Reading Notes for:

WHAT’S ALREADY IN THEM

Imagine yourself as a regional school superintendent in the following predicament: your district is applying for a large federal grant

You have to provide evidence that the high schools under your supervision have made recent progress in readying women students for STEM (science, technology, engineering, and mathematics)

There is a societal stereotype, which many girls believe, that women aren’t as good at math as men are.

Research has demonstrated that almost anything you do that causes women to focus up front on this belief reduces their math performance in several ways. It increases their anxiety, which interferes with their ability to remember what they know; it diverts their attention from the test itself,

Fortunately, there is an easy, research-based fix for each.

  1. Assign test takers to a room on the basis of a relevant factor (their gender), not an irrelevant one (the first letter of their last names). Why? When girls are taking a math test in the same room as boys, they are more likely to be reminded of the mathematics-and-gender stereotype.
  2. Don’t assign teachers randomly to monitor the tests. Assign them tactically, on the basis of gender and teaching specialty. Girls’ monitors should be female science and mathematics teachers. Why? Evidence that other women have defied the stereotype deflates the stereotype’s impact.
  3. Eliminate the ten-minute period when students collect their thoughts about how to respond to the test items likely to give them trouble, because to focus on the daunting aspects of the task will undercut their success. Instead, ask the girls to pick a personal value of importance to them (such as maintaining relationships with friends or helping others) and to write down why they find that value important. Why? This sort of “self-affirmation” procedure directs initial attention to an interpersonal strength and reduces the effects of threatening stereotypes.
  4. Do not instruct students to record their gender at the start of the math exam, as that will likely remind female test takers of the mathematics-and-gender stereotype. In its place, ask students to record their year in school, which in your sample would always be “graduating senior.” Why? In keeping with the power of mere attention shifts, that change will supplant a pre-suasive focus on a perceived academic shortcoming with a pre-suasive focus on a perceived academic accomplishment.

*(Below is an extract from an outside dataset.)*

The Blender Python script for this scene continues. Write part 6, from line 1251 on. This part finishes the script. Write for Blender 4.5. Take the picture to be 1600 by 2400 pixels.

Of all the demonstrations of how steering attention from one feature of a person’s inner geography to another can affect performance, I have a clear favorite: besides the belief that women don’t do well in math, there is the belief that Asians do. Prior to a mathematics test, researchers asked some Asian American women students to record their gender; others were asked to record their ethnicity. Compared with a sample of Asian American women students who weren’t asked to record either characteristic, those who were reminded of their gender scored worse, while those reminded of their ethnicity scored better.